For the first time in a long time, it felt so normal, so wholesome, and no longer frightening to remove my mask for a bit while sitting in public in the open air.I knew that this all might be temporary, that it might come crashing down with a more complete opening of the borders of France in Summertime. But for now, it was truly divine! The only missing pieces to the day were our dear friends, Monica and Philippe, who have their home in Montmartre. Yes, their home is still there, but last October they fled before the third confinement and flew to Portugal, leasing a lovely apartment, furnishing it tastefully and adopting two kittens -- Cleo and Tony --- and now live in Porto by the oceanside. More than anyone else, we miss our time together with Mona and Phil, which was almost aways a weekly event.
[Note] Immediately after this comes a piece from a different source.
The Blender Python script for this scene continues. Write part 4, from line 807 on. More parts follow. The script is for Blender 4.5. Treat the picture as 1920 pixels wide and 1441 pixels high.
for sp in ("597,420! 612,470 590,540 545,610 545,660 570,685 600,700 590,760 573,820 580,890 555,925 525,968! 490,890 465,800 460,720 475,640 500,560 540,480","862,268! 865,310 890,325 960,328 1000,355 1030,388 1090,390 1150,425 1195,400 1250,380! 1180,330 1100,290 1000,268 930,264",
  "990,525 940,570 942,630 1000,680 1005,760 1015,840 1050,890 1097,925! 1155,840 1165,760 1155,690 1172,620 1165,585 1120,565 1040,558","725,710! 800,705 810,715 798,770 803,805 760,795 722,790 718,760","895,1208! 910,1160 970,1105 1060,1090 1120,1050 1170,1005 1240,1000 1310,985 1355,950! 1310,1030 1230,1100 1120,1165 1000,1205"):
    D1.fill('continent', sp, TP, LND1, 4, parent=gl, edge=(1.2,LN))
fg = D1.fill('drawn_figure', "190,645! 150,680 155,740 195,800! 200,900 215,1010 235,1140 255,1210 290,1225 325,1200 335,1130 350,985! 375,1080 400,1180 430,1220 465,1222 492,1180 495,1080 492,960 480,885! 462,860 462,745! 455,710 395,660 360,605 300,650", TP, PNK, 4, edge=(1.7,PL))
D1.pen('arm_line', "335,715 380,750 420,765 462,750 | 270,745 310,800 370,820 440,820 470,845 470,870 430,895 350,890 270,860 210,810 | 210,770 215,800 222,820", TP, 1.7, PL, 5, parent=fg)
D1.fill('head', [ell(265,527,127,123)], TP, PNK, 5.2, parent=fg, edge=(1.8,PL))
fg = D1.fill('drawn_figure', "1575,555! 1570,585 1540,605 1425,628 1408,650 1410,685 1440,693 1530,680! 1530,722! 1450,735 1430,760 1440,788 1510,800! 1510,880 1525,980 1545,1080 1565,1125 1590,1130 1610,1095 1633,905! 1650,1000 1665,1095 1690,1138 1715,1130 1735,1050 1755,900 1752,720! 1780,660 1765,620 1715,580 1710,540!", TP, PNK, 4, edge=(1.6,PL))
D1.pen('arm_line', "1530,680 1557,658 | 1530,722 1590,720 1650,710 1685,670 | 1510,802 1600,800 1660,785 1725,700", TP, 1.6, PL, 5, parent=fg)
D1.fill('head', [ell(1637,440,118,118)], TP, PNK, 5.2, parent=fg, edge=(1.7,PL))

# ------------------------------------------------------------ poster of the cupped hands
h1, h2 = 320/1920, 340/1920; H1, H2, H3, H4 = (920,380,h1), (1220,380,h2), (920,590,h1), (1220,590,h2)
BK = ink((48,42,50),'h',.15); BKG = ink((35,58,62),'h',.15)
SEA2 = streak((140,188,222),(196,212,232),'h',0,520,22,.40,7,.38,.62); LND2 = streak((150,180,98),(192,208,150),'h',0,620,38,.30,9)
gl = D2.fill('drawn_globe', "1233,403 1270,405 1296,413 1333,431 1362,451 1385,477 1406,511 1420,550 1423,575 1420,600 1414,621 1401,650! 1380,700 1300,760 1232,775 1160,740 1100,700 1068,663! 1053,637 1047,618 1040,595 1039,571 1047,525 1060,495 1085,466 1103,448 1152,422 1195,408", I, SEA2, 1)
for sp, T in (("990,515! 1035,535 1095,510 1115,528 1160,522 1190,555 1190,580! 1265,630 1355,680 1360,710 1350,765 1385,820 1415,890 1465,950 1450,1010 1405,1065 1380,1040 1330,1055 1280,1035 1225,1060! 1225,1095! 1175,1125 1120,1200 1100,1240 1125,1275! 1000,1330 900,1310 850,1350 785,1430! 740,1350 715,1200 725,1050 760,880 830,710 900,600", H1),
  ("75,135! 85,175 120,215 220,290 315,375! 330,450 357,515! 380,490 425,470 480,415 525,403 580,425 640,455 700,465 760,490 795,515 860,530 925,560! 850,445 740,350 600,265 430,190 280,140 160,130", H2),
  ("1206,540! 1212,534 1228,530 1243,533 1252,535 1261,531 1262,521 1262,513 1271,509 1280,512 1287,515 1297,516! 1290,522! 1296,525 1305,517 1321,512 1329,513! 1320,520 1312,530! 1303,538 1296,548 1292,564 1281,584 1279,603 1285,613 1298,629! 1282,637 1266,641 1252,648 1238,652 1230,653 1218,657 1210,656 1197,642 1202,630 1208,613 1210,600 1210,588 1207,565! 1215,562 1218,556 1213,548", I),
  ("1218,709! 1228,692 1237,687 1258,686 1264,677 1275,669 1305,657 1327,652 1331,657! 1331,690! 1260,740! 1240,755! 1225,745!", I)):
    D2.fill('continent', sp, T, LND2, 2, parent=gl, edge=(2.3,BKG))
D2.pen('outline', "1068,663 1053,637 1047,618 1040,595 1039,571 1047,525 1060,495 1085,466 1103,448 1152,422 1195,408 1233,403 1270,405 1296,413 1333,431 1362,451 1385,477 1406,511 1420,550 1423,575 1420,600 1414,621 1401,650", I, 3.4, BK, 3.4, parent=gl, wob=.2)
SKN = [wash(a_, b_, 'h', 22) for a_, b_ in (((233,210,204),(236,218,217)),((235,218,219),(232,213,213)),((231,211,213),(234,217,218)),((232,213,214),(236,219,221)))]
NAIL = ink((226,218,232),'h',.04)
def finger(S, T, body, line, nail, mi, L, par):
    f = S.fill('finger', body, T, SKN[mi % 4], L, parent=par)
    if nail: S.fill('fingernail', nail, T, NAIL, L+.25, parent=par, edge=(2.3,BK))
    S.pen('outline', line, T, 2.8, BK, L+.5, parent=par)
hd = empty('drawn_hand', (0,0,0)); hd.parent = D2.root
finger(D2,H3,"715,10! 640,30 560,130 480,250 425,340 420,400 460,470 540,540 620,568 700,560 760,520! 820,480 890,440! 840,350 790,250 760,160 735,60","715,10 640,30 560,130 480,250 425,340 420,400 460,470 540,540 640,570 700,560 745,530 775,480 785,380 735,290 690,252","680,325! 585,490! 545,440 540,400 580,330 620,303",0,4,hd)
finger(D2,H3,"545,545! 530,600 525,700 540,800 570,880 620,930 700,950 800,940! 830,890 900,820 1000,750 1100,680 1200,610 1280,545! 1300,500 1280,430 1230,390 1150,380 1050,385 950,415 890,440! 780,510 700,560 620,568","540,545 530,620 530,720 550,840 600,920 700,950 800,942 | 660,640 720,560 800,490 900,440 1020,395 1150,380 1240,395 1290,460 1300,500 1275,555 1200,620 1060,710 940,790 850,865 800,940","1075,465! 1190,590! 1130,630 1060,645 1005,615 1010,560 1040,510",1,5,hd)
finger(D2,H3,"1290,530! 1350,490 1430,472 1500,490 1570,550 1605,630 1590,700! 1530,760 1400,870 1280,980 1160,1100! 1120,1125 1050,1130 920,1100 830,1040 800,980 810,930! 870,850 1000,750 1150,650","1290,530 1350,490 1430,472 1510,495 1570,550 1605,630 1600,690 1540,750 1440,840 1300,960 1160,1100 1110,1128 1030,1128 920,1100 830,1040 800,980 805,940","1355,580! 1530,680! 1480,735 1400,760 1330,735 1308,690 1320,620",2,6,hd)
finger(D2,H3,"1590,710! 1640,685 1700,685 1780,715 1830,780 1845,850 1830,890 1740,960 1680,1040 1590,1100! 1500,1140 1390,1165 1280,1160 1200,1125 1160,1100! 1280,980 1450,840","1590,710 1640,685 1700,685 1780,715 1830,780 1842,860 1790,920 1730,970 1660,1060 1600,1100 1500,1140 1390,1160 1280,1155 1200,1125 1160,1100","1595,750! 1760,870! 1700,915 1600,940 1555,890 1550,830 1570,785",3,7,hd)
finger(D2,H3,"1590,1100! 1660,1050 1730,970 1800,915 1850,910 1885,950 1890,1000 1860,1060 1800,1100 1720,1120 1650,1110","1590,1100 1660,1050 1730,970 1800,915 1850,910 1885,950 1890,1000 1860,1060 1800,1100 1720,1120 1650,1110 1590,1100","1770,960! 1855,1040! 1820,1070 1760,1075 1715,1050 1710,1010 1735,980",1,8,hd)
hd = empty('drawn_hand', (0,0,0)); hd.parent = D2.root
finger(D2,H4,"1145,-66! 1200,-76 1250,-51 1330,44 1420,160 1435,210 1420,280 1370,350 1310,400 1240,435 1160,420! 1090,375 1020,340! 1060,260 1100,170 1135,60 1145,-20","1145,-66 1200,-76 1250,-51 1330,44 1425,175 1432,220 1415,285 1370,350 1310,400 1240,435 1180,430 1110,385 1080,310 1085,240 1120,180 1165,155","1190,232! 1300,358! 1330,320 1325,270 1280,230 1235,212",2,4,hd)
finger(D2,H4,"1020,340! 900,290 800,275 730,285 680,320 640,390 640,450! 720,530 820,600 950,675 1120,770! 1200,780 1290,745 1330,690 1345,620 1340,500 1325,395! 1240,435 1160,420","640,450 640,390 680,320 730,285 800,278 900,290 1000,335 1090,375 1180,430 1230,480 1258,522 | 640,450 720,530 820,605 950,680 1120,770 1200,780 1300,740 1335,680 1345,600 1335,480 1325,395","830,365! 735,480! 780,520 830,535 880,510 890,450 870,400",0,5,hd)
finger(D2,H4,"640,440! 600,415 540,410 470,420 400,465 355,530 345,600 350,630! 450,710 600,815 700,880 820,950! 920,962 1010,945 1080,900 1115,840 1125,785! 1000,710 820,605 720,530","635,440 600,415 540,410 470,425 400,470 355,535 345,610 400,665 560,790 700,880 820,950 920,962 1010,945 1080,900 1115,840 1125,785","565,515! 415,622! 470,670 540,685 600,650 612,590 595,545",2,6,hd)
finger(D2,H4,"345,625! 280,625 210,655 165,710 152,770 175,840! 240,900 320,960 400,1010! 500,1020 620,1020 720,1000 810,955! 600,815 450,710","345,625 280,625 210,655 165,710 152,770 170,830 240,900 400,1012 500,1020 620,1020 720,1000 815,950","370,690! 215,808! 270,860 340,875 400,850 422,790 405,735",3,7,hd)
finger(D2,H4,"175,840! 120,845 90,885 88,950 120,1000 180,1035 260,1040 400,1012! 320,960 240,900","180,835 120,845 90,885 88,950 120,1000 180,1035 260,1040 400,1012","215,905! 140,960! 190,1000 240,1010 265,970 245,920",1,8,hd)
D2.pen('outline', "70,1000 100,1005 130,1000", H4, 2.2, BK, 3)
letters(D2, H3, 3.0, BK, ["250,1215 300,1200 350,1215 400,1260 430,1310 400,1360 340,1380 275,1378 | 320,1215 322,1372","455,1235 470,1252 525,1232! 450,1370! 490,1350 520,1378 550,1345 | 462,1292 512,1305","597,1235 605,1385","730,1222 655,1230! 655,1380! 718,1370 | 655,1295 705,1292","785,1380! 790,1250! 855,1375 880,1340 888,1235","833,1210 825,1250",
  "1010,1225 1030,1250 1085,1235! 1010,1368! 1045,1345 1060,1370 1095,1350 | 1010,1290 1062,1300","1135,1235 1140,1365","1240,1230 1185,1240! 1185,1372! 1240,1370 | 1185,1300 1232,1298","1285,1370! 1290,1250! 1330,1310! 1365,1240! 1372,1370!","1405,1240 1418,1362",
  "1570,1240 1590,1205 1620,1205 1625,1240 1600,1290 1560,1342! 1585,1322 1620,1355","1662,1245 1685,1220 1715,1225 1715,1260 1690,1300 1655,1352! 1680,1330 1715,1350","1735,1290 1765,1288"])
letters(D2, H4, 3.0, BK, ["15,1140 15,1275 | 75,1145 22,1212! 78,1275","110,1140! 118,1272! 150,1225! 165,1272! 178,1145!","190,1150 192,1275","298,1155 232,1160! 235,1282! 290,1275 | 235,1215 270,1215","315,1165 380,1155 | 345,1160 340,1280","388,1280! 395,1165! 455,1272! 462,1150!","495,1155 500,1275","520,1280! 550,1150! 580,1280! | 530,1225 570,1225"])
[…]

So many memories of our times together linger in our hearts and in countess photos that are continuing as one way of maintaining links that keep us together while apart.


On Monday we planned a trip to a splendid park at the edge of the Bois de Boulogne known as the Jardin and Parc Bagatelle. We found our way there with ease and parking was readily available near the entrance. We walked through the woods, the deep cool and life giving greenery seeming more plush this year than ever before. We ambled toward the stunning English-style rose garden, and after walking through it we found a seat on a mice wooden bench in the shade of an enormous Sycamore.

There we were greeted by the most magnificent peacock in memory and we discovered that he was not unique to this garden. Countless colorful males could be found huddled in groups, camaflauged beneath some large flowering shrubs, while others mugged for the camera showing off their finery as if we were potential mates. Some were even hanging tail down from the tallest trees.

The cries of these magnificent pheasants were ubiquitous, but in all our time there, not one peahen could be seen. Ted thought they might be nesting in seclusion. Not knowing the egg-laying and mating rituals of this variety of exotic fowl, I couldn’t claim to be an expert, but I did do a pretty good imitation of their characteristic screech. Hearing a familiar call, one cock walked right over to me where we were seated on the bench, that is until some picnickers rolled out their luncheon on the grass and suddenly the bird seemed to be much more interested in what they had to offer, considerably more enticing than I was with my empty if outreached hands.

We were sure to be reminded next time that, even though we might not be planning to eat lunch in a park, we should be generous and thoughtful enough to bring some leftover baguette along with us in gratitude for a most beautiful display of colorful tail fanning, shaking, and strutting, second only to the festivities on Bastille Day, July 14th.